BTW this is nothing new at all, they've been looking for these since the 1990's , that's 27 years ago!
Are there any of these combinations stable - even if only theoretically ?
@John,
If there would be stable ones we would have already seen them decades ago. A possible pentaquark (perhaps not) was said to be discovered in the decay of a B baryon with a mass of about 5 GeV. This energy range has been accessible with accelerators for decades. The problem is not the energy, it is the size of the data sample. LHCb has a larger data sample of B hadrons than all previous experiments combined.
@Elle H.C. I think you are just making it up.
@Dell
I might be. ?
Anyway Ethan has responded in "Comments of the week #161"

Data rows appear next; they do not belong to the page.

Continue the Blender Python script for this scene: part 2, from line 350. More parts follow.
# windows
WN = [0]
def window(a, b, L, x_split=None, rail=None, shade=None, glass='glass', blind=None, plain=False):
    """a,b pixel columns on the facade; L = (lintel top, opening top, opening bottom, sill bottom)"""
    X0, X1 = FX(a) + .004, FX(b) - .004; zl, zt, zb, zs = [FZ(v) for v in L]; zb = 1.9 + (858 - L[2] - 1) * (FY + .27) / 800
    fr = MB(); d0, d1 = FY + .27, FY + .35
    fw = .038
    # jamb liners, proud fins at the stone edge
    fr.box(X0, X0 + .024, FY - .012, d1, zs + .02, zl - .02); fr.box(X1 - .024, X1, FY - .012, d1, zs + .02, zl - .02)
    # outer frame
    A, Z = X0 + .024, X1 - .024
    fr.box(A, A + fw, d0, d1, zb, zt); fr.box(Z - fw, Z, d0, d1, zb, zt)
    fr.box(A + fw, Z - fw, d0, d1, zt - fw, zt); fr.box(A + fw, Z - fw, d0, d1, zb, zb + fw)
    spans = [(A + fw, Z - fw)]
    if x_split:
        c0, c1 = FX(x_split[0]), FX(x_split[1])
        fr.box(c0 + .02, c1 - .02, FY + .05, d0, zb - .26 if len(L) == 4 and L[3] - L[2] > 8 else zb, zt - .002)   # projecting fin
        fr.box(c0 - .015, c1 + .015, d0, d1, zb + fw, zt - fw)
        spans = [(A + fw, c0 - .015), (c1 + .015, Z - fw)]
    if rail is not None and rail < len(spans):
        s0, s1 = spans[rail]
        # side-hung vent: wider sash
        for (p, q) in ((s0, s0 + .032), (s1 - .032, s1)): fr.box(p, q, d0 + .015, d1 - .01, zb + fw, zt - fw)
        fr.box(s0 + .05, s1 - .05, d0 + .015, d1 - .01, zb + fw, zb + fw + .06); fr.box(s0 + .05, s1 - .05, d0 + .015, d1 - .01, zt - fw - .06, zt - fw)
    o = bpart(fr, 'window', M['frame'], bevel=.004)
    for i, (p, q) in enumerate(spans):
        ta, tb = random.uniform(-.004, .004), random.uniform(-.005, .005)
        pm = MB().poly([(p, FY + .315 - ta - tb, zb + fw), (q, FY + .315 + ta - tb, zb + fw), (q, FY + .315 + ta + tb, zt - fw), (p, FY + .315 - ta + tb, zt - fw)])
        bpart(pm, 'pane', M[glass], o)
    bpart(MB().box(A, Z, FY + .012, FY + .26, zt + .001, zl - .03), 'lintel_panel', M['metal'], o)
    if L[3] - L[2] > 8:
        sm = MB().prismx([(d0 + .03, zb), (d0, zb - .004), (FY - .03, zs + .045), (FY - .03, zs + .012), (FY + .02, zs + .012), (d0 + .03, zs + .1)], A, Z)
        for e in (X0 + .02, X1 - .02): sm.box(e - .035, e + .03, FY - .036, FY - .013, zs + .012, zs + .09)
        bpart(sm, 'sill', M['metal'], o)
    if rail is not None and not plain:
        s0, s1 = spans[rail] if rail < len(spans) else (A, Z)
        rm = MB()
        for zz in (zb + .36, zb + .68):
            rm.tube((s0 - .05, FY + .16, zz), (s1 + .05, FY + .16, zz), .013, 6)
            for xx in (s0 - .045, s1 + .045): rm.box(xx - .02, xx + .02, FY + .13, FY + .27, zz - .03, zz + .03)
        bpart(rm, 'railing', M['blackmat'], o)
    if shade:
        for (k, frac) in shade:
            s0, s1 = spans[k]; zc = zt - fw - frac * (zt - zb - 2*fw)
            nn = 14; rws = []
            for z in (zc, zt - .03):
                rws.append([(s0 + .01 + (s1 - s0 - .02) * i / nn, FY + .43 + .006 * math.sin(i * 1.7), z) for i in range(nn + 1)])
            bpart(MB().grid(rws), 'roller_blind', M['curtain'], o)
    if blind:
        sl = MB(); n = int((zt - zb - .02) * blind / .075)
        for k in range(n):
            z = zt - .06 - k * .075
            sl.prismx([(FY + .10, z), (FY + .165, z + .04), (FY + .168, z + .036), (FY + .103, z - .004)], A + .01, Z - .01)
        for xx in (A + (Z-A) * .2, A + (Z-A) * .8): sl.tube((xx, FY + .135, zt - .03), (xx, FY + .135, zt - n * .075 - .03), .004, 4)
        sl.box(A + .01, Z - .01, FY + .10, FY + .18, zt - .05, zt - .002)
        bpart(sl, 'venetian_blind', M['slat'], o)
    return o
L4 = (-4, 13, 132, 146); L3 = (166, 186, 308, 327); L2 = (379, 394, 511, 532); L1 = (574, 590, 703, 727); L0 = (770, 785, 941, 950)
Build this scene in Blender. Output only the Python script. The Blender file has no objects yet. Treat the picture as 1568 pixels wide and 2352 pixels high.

@Dell #4: Nope, Elle H.C. isn't making up the idea of multiquark bound states. The LHCb pentaquark discovery was two years ago. Several four-quark states have been observed in e+/e- data over the past decade, but still unresolved is whether they are "true" tetraquark states or D-meson molecules.
QCD explicit predicts that valence quarks should form bound states larger than just the two- (meson) and three- (baryon) states we're familiar with. The computations are sufficiently complex that the prediction does NOT come with any specific about mass or quantum number limitations.